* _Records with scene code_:
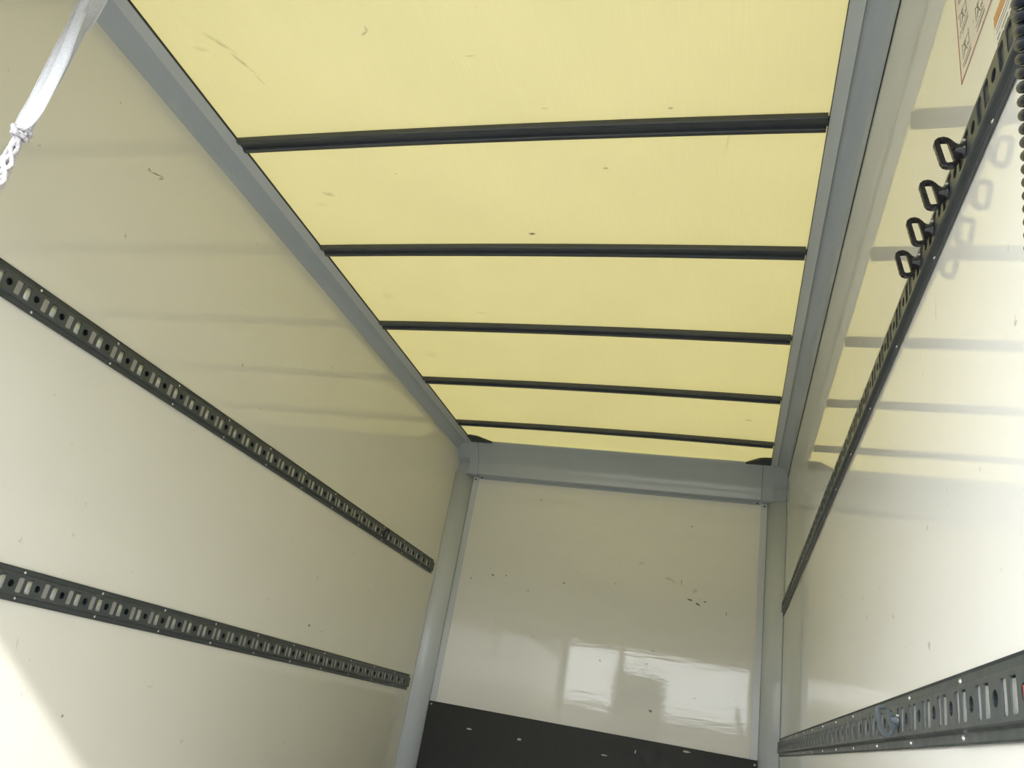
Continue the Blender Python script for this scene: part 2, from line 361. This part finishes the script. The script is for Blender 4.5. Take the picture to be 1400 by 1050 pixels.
# corner posts with flat flange strips
PP = [(0, 4.692), (.006, 4.6925), (.020, 4.6945), (.036, 4.6985), (.052, 4.7055), (.066, 4.715), (.079, 4.7275), (.090, 4.742), (.0985, 4.758), (.1035, 4.772), (.1042, 4.779), (0, 4.779)]
for s, n in ((-1, 6), (1, 7)):
    bm = bmesh.new(); prism(bm, [(s * (HW - .0006 - u), y) for u, y in PP], 'z', 0, 2.1075)
    bmesh.ops.recalc_face_normals(bm, faces=bm.faces)
    t = struct(obj('trim_%d' % n, bm, m_prof2))
    for f in t.data.polygons: f.use_smooth = abs(f.normal.z) < .5
    for e in t.data.edges:
        pass
    bm = bmesh.new(); box(bm, min(s * .9453, s * .9075), max(s * .9453, s * .9075), 4.7735, 4.7795, 0, 2.1075)
    st = obj('flange_strip', bm, m_prof2, t)
    bm = bmesh.new(); box(bm, min(s * .9462, s * .9450), max(s * .9462, s * .9450), 4.771, 4.7795, 0, 2.1075)
    obj('joint', bm, m_seam, t)
    for (x, z, par) in ((.928, 2.092, t), (.885, 2.1060, t3)) + tuple((.926, zz, t) for zz in (1.75, 1.35, .95)):
        if par is t3 or z > 2:
            bm = bmesh.new(); y = 4.7715 if par is t3 else 4.7735
            cyl(bm, (s * x, y - .0015, z), (s * x, y + .001, z), .0052, .006, 12)
            sc = obj('screw', bm, m_seam, par); tag(sc, 'dark countersunk screw head')
# dark sealant wedges on the cove lip at both corners
for s in (-1, 1):
    bm = bmesh.new()
    P = [(s * .949, 4.500), (s * .915, 4.500), (s * .880, 4.515), (s * .850, 4.550), (s * .815, 4.590), (s * .800, 4.606), (s * .905, 4.606), (s * .949, 4.606)]
    prism(bm, P, 'z', 2.2960, 2.3080)
    o = obj('corner_sealant', bm, m_gasket)
    tag(o, 'black sealant wedge in the %s corner where roof sheet meets the front cove' % ('left' if s < 0 else 'right'), 'sealant')
    if s < 0: o.location.z = 0
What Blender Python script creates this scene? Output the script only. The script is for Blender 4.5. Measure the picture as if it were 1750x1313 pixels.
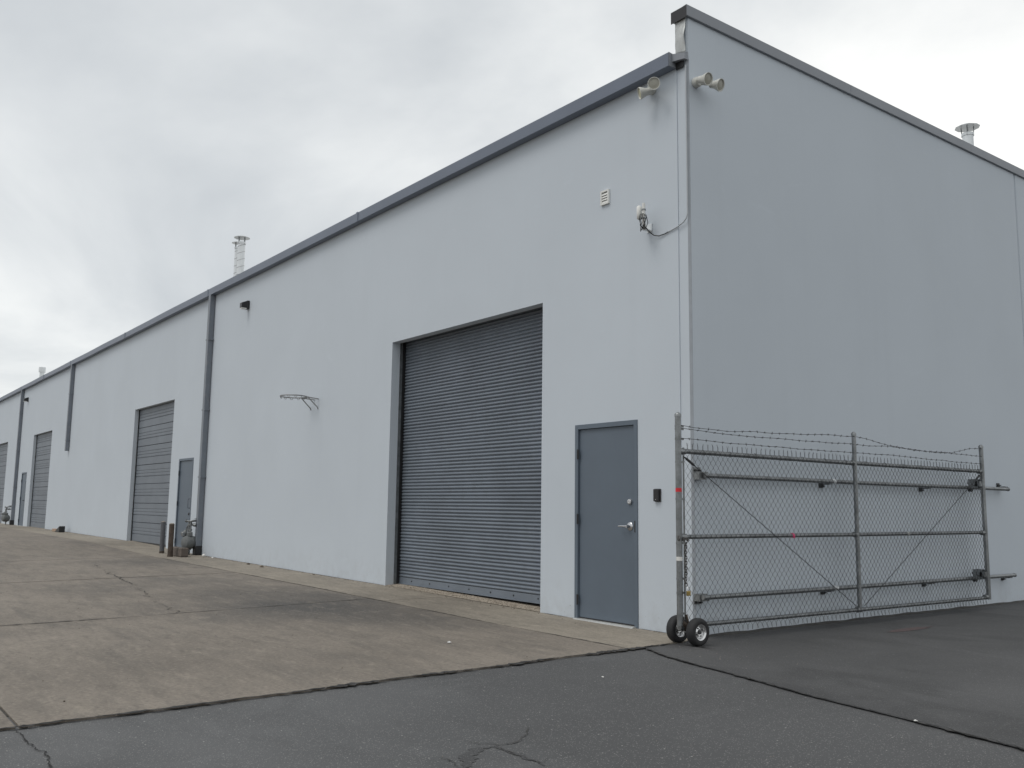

* _Challenge_: Leave the pictures out and write out every entry exactly as given.

* _Task response_:
Continue the Blender Python script for this scene: part 2, from line 361. This part finishes the script. The script is for Blender 4.5. Take the picture to be 1400 by 1050 pixels.
# corner posts with flat flange strips
PP = [(0, 4.692), (.006, 4.6925), (.020, 4.6945), (.036, 4.6985), (.052, 4.7055), (.066, 4.715), (.079, 4.7275), (.090, 4.742), (.0985, 4.758), (.1035, 4.772), (.1042, 4.779), (0, 4.779)]
for s, n in ((-1, 6), (1, 7)):
    bm = bmesh.new(); prism(bm, [(s * (HW - .0006 - u), y) for u, y in PP], 'z', 0, 2.1075)
    bmesh.ops.recalc_face_normals(bm, faces=bm.faces)
    t = struct(obj('trim_%d' % n, bm, m_prof2))
    for f in t.data.polygons: f.use_smooth = abs(f.normal.z) < .5
    for e in t.data.edges:
        pass
    bm = bmesh.new(); box(bm, min(s * .9453, s * .9075), max(s * .9453, s * .9075), 4.7735, 4.7795, 0, 2.1075)
    st = obj('flange_strip', bm, m_prof2, t)
    bm = bmesh.new(); box(bm, min(s * .9462, s * .9450), max(s * .9462, s * .9450), 4.771, 4.7795, 0, 2.1075)
    obj('joint', bm, m_seam, t)
    for (x, z, par) in ((.928, 2.092, t), (.885, 2.1060, t3)) + tuple((.926, zz, t) for zz in (1.75, 1.35, .95)):
        if par is t3 or z > 2:
            bm = bmesh.new(); y = 4.7715 if par is t3 else 4.7735
            cyl(bm, (s * x, y - .0015, z), (s * x, y + .001, z), .0052, .006, 12)
            sc = obj('screw', bm, m_seam, par); tag(sc, 'dark countersunk screw head')
# dark sealant wedges on the cove lip at both corners
for s in (-1, 1):
    bm = bmesh.new()
    P = [(s * .949, 4.500), (s * .915, 4.500), (s * .880, 4.515), (s * .850, 4.550), (s * .815, 4.590), (s * .800, 4.606), (s * .905, 4.606), (s * .949, 4.606)]
    prism(bm, P, 'z', 2.2960, 2.3080)
    o = obj('corner_sealant', bm, m_gasket)
    tag(o, 'black sealant wedge in the %s corner where roof sheet meets the front cove' % ('left' if s < 0 else 'right'), 'sealant')
    if s < 0: o.location.z = 0
What Blender Python script creates this scene? Output the script only. The script is for Blender 4.5. Measure the picture as if it were 1750x1313 pixels.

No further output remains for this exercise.